►
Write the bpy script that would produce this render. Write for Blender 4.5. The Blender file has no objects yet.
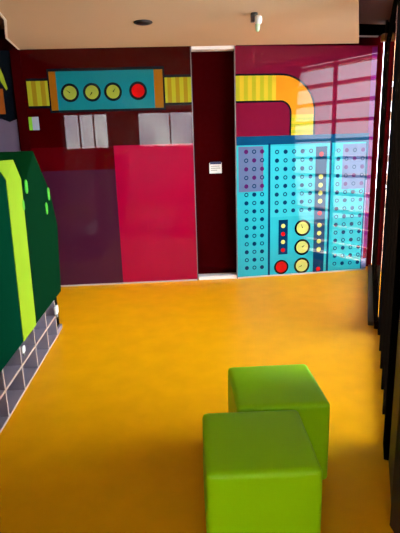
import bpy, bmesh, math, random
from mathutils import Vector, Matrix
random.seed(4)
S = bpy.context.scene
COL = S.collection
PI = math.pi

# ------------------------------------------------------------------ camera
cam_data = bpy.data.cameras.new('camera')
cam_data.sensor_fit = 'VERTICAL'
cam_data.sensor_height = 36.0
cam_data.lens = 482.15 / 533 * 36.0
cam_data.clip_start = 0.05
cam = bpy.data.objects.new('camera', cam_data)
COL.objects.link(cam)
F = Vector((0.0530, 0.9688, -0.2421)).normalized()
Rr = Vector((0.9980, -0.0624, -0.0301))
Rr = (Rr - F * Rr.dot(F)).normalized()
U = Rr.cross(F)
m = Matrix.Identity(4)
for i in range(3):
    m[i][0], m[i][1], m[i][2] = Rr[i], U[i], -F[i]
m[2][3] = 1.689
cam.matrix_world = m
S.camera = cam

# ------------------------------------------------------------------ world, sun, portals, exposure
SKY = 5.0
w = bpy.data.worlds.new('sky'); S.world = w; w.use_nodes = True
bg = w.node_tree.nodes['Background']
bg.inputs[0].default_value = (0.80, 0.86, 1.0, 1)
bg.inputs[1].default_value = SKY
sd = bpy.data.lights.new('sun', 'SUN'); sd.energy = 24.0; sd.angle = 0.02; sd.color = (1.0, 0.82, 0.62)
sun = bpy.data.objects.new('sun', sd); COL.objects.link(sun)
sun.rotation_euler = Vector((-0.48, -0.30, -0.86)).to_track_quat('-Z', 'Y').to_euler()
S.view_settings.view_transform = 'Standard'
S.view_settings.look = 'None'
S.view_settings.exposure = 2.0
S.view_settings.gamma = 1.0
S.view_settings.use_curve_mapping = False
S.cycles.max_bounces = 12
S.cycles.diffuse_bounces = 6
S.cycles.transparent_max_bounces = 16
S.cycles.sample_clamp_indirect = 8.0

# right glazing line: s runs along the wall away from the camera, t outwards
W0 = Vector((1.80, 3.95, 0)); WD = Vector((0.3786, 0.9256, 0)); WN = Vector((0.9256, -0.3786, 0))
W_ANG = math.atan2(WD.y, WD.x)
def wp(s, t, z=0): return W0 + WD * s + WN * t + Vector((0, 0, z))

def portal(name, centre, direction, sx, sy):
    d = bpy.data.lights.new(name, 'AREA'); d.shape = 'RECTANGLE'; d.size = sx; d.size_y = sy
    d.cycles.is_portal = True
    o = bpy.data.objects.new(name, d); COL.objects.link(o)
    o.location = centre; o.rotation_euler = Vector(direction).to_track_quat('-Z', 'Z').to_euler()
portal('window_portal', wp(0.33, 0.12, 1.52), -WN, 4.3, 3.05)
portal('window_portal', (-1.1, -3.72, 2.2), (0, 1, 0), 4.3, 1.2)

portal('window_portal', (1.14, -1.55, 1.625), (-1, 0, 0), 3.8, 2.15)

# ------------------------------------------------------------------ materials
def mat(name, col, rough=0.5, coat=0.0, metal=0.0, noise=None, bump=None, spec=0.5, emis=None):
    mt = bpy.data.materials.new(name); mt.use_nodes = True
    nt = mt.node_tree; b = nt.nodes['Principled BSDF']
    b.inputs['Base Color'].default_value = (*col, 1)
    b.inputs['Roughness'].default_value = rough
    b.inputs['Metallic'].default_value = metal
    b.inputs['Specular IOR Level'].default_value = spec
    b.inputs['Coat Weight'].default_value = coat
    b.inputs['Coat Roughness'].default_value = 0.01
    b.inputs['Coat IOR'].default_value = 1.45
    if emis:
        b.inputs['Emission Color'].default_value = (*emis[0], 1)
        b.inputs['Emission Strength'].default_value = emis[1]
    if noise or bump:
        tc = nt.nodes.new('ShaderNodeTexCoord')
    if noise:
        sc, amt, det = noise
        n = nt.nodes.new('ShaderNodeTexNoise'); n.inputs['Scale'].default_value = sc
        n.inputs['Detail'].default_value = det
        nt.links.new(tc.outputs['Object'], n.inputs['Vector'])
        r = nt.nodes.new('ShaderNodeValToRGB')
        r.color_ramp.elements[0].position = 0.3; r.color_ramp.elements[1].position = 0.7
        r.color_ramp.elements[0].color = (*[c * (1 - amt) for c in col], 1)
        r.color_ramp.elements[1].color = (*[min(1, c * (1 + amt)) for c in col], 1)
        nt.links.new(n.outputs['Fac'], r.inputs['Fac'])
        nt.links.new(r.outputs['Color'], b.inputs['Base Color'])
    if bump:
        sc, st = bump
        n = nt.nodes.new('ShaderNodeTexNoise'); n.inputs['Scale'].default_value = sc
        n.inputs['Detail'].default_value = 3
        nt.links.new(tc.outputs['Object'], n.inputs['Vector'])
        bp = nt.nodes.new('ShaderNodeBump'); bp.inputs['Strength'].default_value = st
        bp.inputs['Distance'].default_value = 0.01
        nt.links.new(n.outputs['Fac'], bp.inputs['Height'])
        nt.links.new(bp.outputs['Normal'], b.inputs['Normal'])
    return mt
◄
Leave out any pictures and return exactly the lines from the beginning of the data through the line with "PI = math.pi", inclusive.

Write the bpy script that would produce this render. Write for Blender 4.5. The Blender file has no objects yet.
import bpy, bmesh, math, random
from mathutils import Vector, Matrix
random.seed(4)
S = bpy.context.scene
COL = S.collection
PI = math.pi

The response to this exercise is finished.